__Request__. Give back every line exactly as it appears, pictures excluded.
§ §
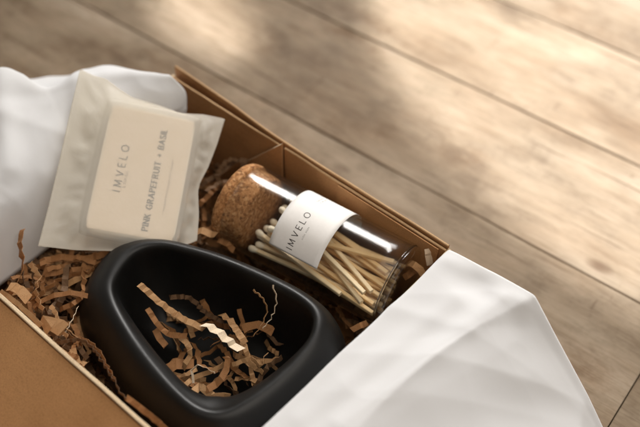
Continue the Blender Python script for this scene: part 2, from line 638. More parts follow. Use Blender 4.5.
def panel(name, quad_bottom, quad_top, parent, mats, nx=24, wob=0.0, seed=0.0, cut=True):
    """board panel: quad_bottom = (outer a, outer b, inner b, inner a) at the foot, quad_top the same at the rim"""
    verts, faces, mi = [], [], []
    oa, ob, ib, ia = [V(p) for p in quad_bottom]
    ta, tb, sb, sa = [V(p) for p in quad_top]
    for i in range(nx + 1):
        t = i / nx
        nrm = (oa - ia).normalized()
        wv_ = nrm * (wob * noise.noise(V((t * 5.0, seed, 0)))) + V((0, 0, wob * 0.35 * noise.noise(V((t * 9.0, seed, 4)))))
        o0, o1, i1, i0 = oa.lerp(ob, t), ta.lerp(tb, t) + wv_, sa.lerp(sb, t) + wv_, ia.lerp(ib, t)
        e = (o1 - i1) * 0.18
        dz = V((0, 0, 0.0004))
        verts += [o0, o1 - dz, o1 - e, i1 + e, i1 - dz, i0]
    for i in range(nx):
        for j in range(6):
            a, b = i * 6 + j, i * 6 + (j + 1) % 6
            faces.append((a, b, b + 6, a + 6))
            mi.append(1 if (cut and j in (1, 2, 3)) else 0)
    faces.append(tuple(range(6)))
    mi.append(0)
    faces.append(tuple(nx * 6 + j for j in range(5, -1, -1)))
    mi.append(0)
    return mesh_obj(name, verts, faces, mats, parent, mi, False)


M['rim_edge'] = mat_kraft('kraft_far_rim_edge', (0.46, 0.29, 0.15), (0.53, 0.35, 0.19))
BM = [M['board'], M['board_edge']]
BF = [M['board'], M['rim_edge']]
T = 0.0022
# base
mesh_obj('base', [V((x, y, z)) for z in (0.0008, 0.0036) for x, y in ((XL, YN), (XR, YN), (XR, YF), (XL, YF))],
         [(0, 3, 2, 1), (4, 5, 6, 7), (0, 1, 5, 4), (1, 2, 6, 5), (2, 3, 7, 6), (3, 0, 4, 7)], M['board'], box, None, False)
# near side wall (outer board plus the turned-in inner board)
o = panel('side_wall', [(XL, YN - T, 0.0008), (XR, YN - T, 0.0008), (XR, YN, 0.004), (XL, YN, 0.004)],
          [(XL, YN - T, ZT), (XR, YN - T, ZT), (XR, YN, ZT), (XL, YN, ZT)], box, BM, 40, 0.0006, 1.0)
# the lid, hinged on the near wall and folded back down to the floor
LT = 0.0028
p_ = [V((XL - 0.002, YN - T - 0.0006, 0.0885)), V((XR + 0.002, YN - T - 0.0006, 0.0885)), V((XR + 0.002, -0.075, 0.004)), V((XL - 0.002, -0.075, 0.004))]
nl = (p_[1] - p_[0]).cross(p_[2] - p_[0]).normalized()
nl = nl if nl.z > 0 else -nl
vv = p_ + [q - nl * LT for q in p_]
mesh_obj('lid', vv, [(0, 3, 2, 1), (4, 5, 6, 7), (0, 1, 5, 4), (1, 2, 6, 5), (2, 3, 7, 6), (3, 0, 4, 7)], BM, box, None, False)
# far side wall, its outer board bowing away at the left end
segs = 44
verts, faces, mi = [], [], []
for i in range(segs + 1):
    t = i / segs
    x = XL - 0.004 + (XR - XL + 0.004) * t
    bow = 0.0042 * (1 - smooth(0.0, 0.5, t)) + 0.0006 * noise.noise(V((t * 6, 3, 3)))
    y0 = YF + 0.0009
    zt = ZT + 0.0012 * (1 - smooth(0, 0.5, t))
    verts += [V((x, y0 + 0.0014, 0.0008)), V((x, y0 + bow + 0.0014, zt - 0.0004)), V((x, y0 + bow + 0.0011, zt)), V((x, y0 + bow + 0.0003, zt)),
              V((x, y0 + bow - 0.0001, zt - 0.0004)), V((x, y0, 0.0008))]
for i in range(segs):
    for j in range(6):
        a, b = i * 6 + j, i * 6 + (j + 1) % 6
        faces.append((a, b, b + 6, a + 6))
        mi.append(1 if j in (1, 2, 3) else 0)
faces += [tuple(range(6)), tuple(segs * 6 + j for j in range(5, -1, -1))]
mi += [0, 0]
mesh_obj('side_wall', verts, faces, BF, box, mi, False)
# far inner boards: two, with the slit between them
xs = at_y(284.5, 145, YF).x
TI = 0.0014
pl = panel('inner_panel', [(XL, YF, 0.004), (xs - 0.0009, YF, 0.004), (xs - 0.0009, YF - TI, 0.004), (XL, YF - TI, 0.004)],
           [(XL, YF, ZT - 0.0022), (xs - 0.0009, YF, ZT - 0.0022), (xs - 0.0009, YF - TI, ZT - 0.0022), (XL, YF - TI, ZT - 0.0022)], box, BF, 20, 0.0005, 7.0)
xf = at_y(341, 175, YF).x
pr = panel('inner_panel', [(xs + 0.0009, YF + 0.0002, 0.004), (XR, YF + 0.0002, 0.004), (XR, YF - TI, 0.004), (xs + 0.0009, YF - TI, 0.004)],
           [(xs + 0.0009, YF + 0.0002, ZT - 0.0020), (XR, YF + 0.0002, ZT - 0.0020), (XR, YF - TI, ZT - 0.0020), (xs + 0.0009, YF - TI, ZT - 0.0020)], box, BF, 30, 0.0006, 12.0)
# the folded corner flap left of the slit, and the tab right of the fold line
fy = YF - TI - 0.0007
p = [at_y(283, 143, fy), at_y(283.5, 190, fy), at_y(225, 190, fy - 0.002), at_y(243, 163, fy - 0.004)]
vv = p + [q - V((0, 0.0016, 0)) for q in p]
mesh_obj('corner_flap', vv, [(0, 1, 2, 3), (7, 6, 5, 4), (0, 4, 5, 1), (1, 5, 6, 2), (2, 6, 7, 3), (3, 7, 4, 0)], BM, box, [0, 0, 0, 0, 0, 1], False)
p = [V((xf, fy, ZT - 0.0030)), V((XR - 0.004, fy, ZT - 0.0030)), V((XR - 0.004, fy, 0.02)), V((xf - 0.003, fy, 0.02))]
vv = p + [q - V((0, 0.0006, 0)) for q in p]
mesh_obj('corner_flap', vv, [(0, 1, 2, 3), (7, 6, 5, 4), (0, 4, 5, 1), (1, 5, 6, 2), (2, 6, 7, 3), (3, 7, 4, 0)], BM, box, None, False)
# end walls
for x0, x1 in ((XL - T, XL), (XR, XR + T)):
    panel('end_wall', [(x0, YN - T, 0.0008), (x0, YF + T, 0.0008), (x1, YF + T, 0.0008), (x1, YN - T, 0.0008)],
          [(x0, YN - T, ZT - 0.002), (x0, YF + 0.0012, ZT - 0.002), (x1, YF + 0.0012, ZT - 0.002), (x1, YN - T, ZT - 0.002)], box, BM, 20, 0.0005, x0 * 50)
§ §
__Response to this exercise__.
Continue the Blender Python script for this scene: part 2, from line 638. More parts follow. Use Blender 4.5.
def panel(name, quad_bottom, quad_top, parent, mats, nx=24, wob=0.0, seed=0.0, cut=True):
    """board panel: quad_bottom = (outer a, outer b, inner b, inner a) at the foot, quad_top the same at the rim"""
    verts, faces, mi = [], [], []
    oa, ob, ib, ia = [V(p) for p in quad_bottom]
    ta, tb, sb, sa = [V(p) for p in quad_top]
    for i in range(nx + 1):
        t = i / nx
        nrm = (oa - ia).normalized()
        wv_ = nrm * (wob * noise.noise(V((t * 5.0, seed, 0)))) + V((0, 0, wob * 0.35 * noise.noise(V((t * 9.0, seed, 4)))))
        o0, o1, i1, i0 = oa.lerp(ob, t), ta.lerp(tb, t) + wv_, sa.lerp(sb, t) + wv_, ia.lerp(ib, t)
        e = (o1 - i1) * 0.18
        dz = V((0, 0, 0.0004))
        verts += [o0, o1 - dz, o1 - e, i1 + e, i1 - dz, i0]
    for i in range(nx):
        for j in range(6):
            a, b = i * 6 + j, i * 6 + (j + 1) % 6
            faces.append((a, b, b + 6, a + 6))
            mi.append(1 if (cut and j in (1, 2, 3)) else 0)
    faces.append(tuple(range(6)))
    mi.append(0)
    faces.append(tuple(nx * 6 + j for j in range(5, -1, -1)))
    mi.append(0)
    return mesh_obj(name, verts, faces, mats, parent, mi, False)


M['rim_edge'] = mat_kraft('kraft_far_rim_edge', (0.46, 0.29, 0.15), (0.53, 0.35, 0.19))
BM = [M['board'], M['board_edge']]
BF = [M['board'], M['rim_edge']]
T = 0.0022
# base
mesh_obj('base', [V((x, y, z)) for z in (0.0008, 0.0036) for x, y in ((XL, YN), (XR, YN), (XR, YF), (XL, YF))],
         [(0, 3, 2, 1), (4, 5, 6, 7), (0, 1, 5, 4), (1, 2, 6, 5), (2, 3, 7, 6), (3, 0, 4, 7)], M['board'], box, None, False)
# near side wall (outer board plus the turned-in inner board)
o = panel('side_wall', [(XL, YN - T, 0.0008), (XR, YN - T, 0.0008), (XR, YN, 0.004), (XL, YN, 0.004)],
          [(XL, YN - T, ZT), (XR, YN - T, ZT), (XR, YN, ZT), (XL, YN, ZT)], box, BM, 40, 0.0006, 1.0)
# the lid, hinged on the near wall and folded back down to the floor
LT = 0.0028
p_ = [V((XL - 0.002, YN - T - 0.0006, 0.0885)), V((XR + 0.002, YN - T - 0.0006, 0.0885)), V((XR + 0.002, -0.075, 0.004)), V((XL - 0.002, -0.075, 0.004))]
nl = (p_[1] - p_[0]).cross(p_[2] - p_[0]).normalized()
nl = nl if nl.z > 0 else -nl
vv = p_ + [q - nl * LT for q in p_]
mesh_obj('lid', vv, [(0, 3, 2, 1), (4, 5, 6, 7), (0, 1, 5, 4), (1, 2, 6, 5), (2, 3, 7, 6), (3, 0, 4, 7)], BM, box, None, False)
# far side wall, its outer board bowing away at the left end
segs = 44
verts, faces, mi = [], [], []
for i in range(segs + 1):
    t = i / segs
    x = XL - 0.004 + (XR - XL + 0.004) * t
    bow = 0.0042 * (1 - smooth(0.0, 0.5, t)) + 0.0006 * noise.noise(V((t * 6, 3, 3)))
    y0 = YF + 0.0009
    zt = ZT + 0.0012 * (1 - smooth(0, 0.5, t))
    verts += [V((x, y0 + 0.0014, 0.0008)), V((x, y0 + bow + 0.0014, zt - 0.0004)), V((x, y0 + bow + 0.0011, zt)), V((x, y0 + bow + 0.0003, zt)),
              V((x, y0 + bow - 0.0001, zt - 0.0004)), V((x, y0, 0.0008))]
for i in range(segs):
    for j in range(6):
        a, b = i * 6 + j, i * 6 + (j + 1) % 6
        faces.append((a, b, b + 6, a + 6))
        mi.append(1 if j in (1, 2, 3) else 0)
faces += [tuple(range(6)), tuple(segs * 6 + j for j in range(5, -1, -1))]
mi += [0, 0]
mesh_obj('side_wall', verts, faces, BF, box, mi, False)
# far inner boards: two, with the slit between them
xs = at_y(284.5, 145, YF).x
TI = 0.0014
pl = panel('inner_panel', [(XL, YF, 0.004), (xs - 0.0009, YF, 0.004), (xs - 0.0009, YF - TI, 0.004), (XL, YF - TI, 0.004)],
           [(XL, YF, ZT - 0.0022), (xs - 0.0009, YF, ZT - 0.0022), (xs - 0.0009, YF - TI, ZT - 0.0022), (XL, YF - TI, ZT - 0.0022)], box, BF, 20, 0.0005, 7.0)
xf = at_y(341, 175, YF).x
pr = panel('inner_panel', [(xs + 0.0009, YF + 0.0002, 0.004), (XR, YF + 0.0002, 0.004), (XR, YF - TI, 0.004), (xs + 0.0009, YF - TI, 0.004)],
           [(xs + 0.0009, YF + 0.0002, ZT - 0.0020), (XR, YF + 0.0002, ZT - 0.0020), (XR, YF - TI, ZT - 0.0020), (xs + 0.0009, YF - TI, ZT - 0.0020)], box, BF, 30, 0.0006, 12.0)
# the folded corner flap left of the slit, and the tab right of the fold line
fy = YF - TI - 0.0007
p = [at_y(283, 143, fy), at_y(283.5, 190, fy), at_y(225, 190, fy - 0.002), at_y(243, 163, fy - 0.004)]
vv = p + [q - V((0, 0.0016, 0)) for q in p]
mesh_obj('corner_flap', vv, [(0, 1, 2, 3), (7, 6, 5, 4), (0, 4, 5, 1), (1, 5, 6, 2), (2, 6, 7, 3), (3, 7, 4, 0)], BM, box, [0, 0, 0, 0, 0, 1], False)
p = [V((xf, fy, ZT - 0.0030)), V((XR - 0.004, fy, ZT - 0.0030)), V((XR - 0.004, fy, 0.02)), V((xf - 0.003, fy, 0.02))]
vv = p + [q - V((0, 0.0006, 0)) for q in p]
mesh_obj('corner_flap', vv, [(0, 1, 2, 3), (7, 6, 5, 4), (0, 4, 5, 1), (1, 5, 6, 2), (2, 6, 7, 3), (3, 7, 4, 0)], BM, box, None, False)
# end walls
for x0, x1 in ((XL - T, XL), (XR, XR + T)):
    panel('end_wall', [(x0, YN - T, 0.0008), (x0, YF + T, 0.0008), (x1, YF + T, 0.0008), (x1, YN - T, 0.0008)],
          [(x0, YN - T, ZT - 0.002), (x0, YF + 0.0012, ZT - 0.002), (x1, YF + 0.0012, ZT - 0.002), (x1, YN - T, ZT - 0.002)], box, BM, 20, 0.0005, x0 * 50)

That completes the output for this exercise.